Straż Graniczna informuje, że do szpitala trafił funkcjonariusz Straży Granicznej, który został uderzony konarem przez grupę migrantów na granicy z Białorusią.
Atak miał miejsce w poniedziałek wcześnie rano na odcinku w okolicach Białowieży.
Poszkodowany funkcjonariusz jest w szpitalu, a jego życiu nie zagraża niebezpieczeństwo – poinformowała PAP mjr Katarzyna Zdanowicz, rzeczniczka Podlaskiego Oddziału SG w Białymstoku.
„Około godz. 4 rano grupa ok. dziesięciu agresywnych osób na odcinku granicy, którego zabezpieczeniem jest stalowa zapora, rzucała w kierunku polskich służb kamieniami, grubymi gałęziami, niektóre z tych osób używały też gazu. Jeden z interweniujących funkcjonariuszy został uderzony konarem w głowę, ma obrażenia okolic oka” – czytamy na stronie PAP.

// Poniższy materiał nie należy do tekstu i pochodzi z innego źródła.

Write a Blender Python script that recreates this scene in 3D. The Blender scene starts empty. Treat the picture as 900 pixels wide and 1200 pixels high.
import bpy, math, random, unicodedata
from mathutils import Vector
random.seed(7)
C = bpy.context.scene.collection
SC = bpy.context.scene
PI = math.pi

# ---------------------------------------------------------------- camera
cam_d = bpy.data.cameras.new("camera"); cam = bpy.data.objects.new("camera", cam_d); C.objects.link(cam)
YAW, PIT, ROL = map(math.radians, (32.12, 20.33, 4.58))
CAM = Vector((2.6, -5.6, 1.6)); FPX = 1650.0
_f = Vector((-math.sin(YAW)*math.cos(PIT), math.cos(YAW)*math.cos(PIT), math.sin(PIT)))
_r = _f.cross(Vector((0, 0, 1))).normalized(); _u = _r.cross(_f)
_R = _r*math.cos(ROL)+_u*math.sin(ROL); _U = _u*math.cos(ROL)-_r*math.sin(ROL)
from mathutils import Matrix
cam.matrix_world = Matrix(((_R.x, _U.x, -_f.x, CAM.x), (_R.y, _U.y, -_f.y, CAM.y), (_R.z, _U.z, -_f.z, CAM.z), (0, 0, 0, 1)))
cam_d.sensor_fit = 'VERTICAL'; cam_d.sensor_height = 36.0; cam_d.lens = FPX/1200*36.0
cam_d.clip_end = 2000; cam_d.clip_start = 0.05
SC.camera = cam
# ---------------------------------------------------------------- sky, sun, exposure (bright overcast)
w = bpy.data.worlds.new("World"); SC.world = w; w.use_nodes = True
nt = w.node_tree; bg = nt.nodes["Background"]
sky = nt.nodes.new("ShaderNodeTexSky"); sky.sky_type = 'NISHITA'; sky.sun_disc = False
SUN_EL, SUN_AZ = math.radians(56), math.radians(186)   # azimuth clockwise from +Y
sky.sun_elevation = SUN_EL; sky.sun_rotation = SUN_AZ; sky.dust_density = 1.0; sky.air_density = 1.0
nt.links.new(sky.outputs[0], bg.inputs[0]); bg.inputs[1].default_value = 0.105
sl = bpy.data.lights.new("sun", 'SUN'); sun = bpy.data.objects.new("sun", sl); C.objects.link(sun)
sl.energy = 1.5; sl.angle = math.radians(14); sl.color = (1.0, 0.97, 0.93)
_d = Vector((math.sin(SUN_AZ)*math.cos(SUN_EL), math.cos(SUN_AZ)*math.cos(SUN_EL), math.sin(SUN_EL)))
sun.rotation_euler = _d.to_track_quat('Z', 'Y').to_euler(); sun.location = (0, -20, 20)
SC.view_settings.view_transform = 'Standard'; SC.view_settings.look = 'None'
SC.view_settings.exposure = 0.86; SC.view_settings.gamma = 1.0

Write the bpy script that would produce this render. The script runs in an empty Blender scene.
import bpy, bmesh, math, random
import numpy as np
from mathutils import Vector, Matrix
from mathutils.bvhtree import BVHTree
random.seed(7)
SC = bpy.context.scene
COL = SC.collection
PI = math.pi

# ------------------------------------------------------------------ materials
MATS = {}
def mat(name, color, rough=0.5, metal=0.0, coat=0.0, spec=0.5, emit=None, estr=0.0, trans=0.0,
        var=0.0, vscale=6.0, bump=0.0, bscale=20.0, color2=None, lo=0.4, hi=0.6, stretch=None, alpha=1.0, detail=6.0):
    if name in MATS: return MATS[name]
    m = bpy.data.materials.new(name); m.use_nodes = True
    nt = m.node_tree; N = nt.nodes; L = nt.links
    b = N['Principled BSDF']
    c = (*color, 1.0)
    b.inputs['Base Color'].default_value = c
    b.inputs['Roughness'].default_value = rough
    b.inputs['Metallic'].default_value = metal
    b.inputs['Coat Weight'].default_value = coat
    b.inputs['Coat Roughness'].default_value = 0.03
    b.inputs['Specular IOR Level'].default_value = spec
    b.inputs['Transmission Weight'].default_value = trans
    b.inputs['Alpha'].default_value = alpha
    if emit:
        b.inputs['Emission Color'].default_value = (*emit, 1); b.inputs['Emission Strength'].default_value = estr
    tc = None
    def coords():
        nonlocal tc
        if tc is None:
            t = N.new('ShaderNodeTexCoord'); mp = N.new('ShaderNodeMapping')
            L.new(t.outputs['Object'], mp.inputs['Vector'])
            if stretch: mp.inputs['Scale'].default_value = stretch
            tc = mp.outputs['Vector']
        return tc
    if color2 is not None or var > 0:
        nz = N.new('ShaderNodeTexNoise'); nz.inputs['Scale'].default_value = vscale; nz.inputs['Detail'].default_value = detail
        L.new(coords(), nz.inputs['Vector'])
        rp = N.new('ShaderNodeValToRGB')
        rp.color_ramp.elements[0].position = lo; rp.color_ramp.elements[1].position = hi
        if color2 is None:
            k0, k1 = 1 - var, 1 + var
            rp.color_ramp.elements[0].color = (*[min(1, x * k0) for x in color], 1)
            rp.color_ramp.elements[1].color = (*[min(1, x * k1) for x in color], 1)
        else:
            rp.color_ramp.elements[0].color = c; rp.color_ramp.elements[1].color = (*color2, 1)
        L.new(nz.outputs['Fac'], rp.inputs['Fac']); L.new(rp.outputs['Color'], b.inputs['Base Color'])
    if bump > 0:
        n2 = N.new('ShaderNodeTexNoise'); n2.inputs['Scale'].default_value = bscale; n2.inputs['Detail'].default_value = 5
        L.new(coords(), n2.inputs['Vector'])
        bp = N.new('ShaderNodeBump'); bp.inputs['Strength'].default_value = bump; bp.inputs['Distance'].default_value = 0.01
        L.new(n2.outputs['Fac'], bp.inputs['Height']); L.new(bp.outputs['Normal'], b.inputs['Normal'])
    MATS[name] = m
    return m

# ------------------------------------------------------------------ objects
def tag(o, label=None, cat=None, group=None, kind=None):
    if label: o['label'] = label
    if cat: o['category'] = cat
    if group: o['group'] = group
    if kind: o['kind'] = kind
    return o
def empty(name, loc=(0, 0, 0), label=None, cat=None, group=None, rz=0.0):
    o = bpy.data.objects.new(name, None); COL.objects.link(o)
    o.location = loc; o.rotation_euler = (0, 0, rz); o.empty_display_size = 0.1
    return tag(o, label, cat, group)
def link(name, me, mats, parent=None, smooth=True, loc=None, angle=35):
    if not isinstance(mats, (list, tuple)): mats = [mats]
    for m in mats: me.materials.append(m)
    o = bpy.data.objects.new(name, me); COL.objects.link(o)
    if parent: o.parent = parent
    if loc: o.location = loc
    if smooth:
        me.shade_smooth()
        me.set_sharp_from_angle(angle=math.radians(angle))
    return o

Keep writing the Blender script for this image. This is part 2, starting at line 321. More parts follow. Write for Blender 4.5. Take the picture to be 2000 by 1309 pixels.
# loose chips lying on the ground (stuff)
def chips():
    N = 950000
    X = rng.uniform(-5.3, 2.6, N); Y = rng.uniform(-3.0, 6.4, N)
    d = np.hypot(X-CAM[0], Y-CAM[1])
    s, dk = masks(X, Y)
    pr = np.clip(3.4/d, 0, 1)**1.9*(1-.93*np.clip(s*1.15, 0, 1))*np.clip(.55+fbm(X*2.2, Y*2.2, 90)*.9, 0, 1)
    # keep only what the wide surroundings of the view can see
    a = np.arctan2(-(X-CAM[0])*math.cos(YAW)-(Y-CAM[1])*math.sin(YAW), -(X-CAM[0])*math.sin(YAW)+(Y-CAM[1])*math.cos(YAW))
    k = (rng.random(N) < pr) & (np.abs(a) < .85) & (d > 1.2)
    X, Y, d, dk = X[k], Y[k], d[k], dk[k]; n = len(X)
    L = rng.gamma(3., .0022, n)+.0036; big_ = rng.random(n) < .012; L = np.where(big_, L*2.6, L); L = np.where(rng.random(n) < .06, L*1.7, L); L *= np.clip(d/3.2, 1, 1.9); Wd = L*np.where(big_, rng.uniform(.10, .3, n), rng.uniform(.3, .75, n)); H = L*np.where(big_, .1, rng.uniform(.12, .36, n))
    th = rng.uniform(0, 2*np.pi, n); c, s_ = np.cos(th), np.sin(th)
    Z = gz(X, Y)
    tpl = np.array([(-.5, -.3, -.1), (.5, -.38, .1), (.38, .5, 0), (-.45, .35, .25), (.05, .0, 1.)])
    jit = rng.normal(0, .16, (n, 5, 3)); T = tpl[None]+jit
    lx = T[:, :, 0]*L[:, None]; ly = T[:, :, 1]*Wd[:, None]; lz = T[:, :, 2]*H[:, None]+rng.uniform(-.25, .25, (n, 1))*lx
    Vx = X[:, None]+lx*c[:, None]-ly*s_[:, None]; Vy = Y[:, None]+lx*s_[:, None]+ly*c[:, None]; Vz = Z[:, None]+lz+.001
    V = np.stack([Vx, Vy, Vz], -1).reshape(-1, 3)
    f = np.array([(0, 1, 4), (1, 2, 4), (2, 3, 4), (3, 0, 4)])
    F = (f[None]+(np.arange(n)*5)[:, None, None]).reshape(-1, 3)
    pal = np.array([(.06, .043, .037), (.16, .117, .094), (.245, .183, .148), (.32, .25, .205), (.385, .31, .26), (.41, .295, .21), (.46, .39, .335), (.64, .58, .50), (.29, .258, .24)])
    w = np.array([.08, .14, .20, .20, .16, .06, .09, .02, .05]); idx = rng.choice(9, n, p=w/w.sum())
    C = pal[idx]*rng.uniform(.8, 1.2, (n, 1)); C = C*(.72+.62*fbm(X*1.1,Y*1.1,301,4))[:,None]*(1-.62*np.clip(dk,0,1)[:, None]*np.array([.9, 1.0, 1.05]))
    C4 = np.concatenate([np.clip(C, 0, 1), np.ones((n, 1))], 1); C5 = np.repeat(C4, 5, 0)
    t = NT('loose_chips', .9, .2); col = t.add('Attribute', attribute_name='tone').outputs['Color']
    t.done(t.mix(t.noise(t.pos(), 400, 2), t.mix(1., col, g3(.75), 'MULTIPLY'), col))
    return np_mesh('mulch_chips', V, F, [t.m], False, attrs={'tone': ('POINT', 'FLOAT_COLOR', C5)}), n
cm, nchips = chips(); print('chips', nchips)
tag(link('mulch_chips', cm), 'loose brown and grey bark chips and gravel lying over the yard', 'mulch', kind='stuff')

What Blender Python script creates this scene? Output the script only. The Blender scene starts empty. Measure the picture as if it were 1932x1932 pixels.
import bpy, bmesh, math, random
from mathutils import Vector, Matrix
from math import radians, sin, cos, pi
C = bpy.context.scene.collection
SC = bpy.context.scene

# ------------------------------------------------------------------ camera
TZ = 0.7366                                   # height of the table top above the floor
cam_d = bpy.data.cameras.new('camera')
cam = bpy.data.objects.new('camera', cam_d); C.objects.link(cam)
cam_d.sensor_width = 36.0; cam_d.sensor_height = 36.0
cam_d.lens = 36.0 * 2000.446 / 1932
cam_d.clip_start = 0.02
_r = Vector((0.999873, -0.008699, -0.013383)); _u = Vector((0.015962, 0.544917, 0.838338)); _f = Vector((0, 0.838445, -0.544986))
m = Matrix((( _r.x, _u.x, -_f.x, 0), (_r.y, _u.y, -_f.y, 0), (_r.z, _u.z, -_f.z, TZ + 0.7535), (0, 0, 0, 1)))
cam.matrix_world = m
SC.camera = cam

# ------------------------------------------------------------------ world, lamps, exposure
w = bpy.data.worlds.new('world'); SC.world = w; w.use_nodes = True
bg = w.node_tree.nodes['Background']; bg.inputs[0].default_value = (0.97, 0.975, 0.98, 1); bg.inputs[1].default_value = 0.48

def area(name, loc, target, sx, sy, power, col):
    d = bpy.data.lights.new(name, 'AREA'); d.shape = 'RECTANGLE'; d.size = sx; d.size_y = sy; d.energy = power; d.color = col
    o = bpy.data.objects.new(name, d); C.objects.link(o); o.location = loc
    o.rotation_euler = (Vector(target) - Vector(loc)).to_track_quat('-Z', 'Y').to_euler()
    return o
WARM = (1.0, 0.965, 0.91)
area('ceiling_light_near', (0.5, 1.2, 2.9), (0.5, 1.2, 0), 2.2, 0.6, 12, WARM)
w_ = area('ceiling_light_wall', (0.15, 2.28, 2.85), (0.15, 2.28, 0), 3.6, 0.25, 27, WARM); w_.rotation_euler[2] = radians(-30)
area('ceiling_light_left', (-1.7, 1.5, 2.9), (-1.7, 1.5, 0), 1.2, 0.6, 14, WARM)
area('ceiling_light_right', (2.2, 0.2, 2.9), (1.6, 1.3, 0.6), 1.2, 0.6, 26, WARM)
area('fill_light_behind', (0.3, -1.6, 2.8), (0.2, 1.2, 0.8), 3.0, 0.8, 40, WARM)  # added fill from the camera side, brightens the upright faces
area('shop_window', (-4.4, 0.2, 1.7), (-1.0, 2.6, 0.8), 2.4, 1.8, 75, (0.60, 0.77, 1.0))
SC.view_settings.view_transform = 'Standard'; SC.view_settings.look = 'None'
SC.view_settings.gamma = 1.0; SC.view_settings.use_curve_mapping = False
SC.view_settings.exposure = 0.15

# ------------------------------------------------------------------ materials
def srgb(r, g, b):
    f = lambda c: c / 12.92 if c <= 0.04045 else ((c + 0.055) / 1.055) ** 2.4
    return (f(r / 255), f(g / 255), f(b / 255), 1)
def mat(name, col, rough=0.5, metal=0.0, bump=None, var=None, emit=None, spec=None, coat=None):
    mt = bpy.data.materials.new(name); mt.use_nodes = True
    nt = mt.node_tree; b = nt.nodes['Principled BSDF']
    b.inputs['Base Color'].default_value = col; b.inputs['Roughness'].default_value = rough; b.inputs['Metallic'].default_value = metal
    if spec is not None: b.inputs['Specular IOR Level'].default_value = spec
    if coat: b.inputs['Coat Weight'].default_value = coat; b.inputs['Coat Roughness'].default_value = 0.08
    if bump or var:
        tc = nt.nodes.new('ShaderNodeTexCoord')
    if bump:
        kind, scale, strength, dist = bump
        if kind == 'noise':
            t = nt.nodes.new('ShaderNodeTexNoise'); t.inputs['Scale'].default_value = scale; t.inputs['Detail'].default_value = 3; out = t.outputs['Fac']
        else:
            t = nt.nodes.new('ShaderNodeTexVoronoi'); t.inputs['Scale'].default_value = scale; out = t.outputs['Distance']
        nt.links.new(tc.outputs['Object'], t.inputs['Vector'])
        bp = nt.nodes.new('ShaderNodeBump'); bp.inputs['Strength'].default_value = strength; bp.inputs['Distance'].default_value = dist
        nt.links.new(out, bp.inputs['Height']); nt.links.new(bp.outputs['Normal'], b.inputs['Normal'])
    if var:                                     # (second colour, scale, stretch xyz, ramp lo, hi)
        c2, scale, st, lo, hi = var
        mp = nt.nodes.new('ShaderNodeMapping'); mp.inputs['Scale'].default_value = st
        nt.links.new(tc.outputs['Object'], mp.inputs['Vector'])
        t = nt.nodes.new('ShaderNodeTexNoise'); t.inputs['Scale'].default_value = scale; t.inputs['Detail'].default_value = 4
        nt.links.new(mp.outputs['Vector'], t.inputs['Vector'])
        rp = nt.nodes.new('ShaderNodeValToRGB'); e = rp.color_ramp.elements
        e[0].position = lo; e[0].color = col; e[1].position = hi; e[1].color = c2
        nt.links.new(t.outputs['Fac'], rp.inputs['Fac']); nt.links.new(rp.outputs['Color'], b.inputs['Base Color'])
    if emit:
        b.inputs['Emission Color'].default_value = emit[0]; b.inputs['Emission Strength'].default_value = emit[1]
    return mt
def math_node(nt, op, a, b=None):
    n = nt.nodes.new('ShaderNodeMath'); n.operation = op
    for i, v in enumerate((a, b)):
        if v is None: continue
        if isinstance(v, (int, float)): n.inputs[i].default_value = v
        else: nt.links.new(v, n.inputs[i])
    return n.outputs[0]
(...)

Straż Graniczna w ostatnim czasie niemal codziennie informuje o incydentach, do jakich doszło na granicy z Białorusią. „Chodzi o rzucanie w kierunku polskich służb kamieniami i gałęziami. W ubiegłym tygodniu jeden z żołnierzy. Na odcinku granicy w okolicach Dubicz Cerkiewnych, został pchnięty nożem i z poważnymi obrażeniami trafił do szpitala. Dwóch funkcjonariuszy SG w dwóch innych atakach zostało lżej rannych” – podaje PAP.
Po tym incydencie premier Donald Tusk zapowiedział utworzenie dodatkowej strefy buforowej przy granicy z Białorusią, która miała obowiązywać przez 90 dni od wtorku 4 czerwca. Termin został przesunięty ze względu na zapowiedź szefa MSWiA Tomasza Siemoniaka o potrzebie konsultacji m.in. z mieszkańcami. Rozporządzenie w tej sprawie ma pojawić się pod koniec tygodnia.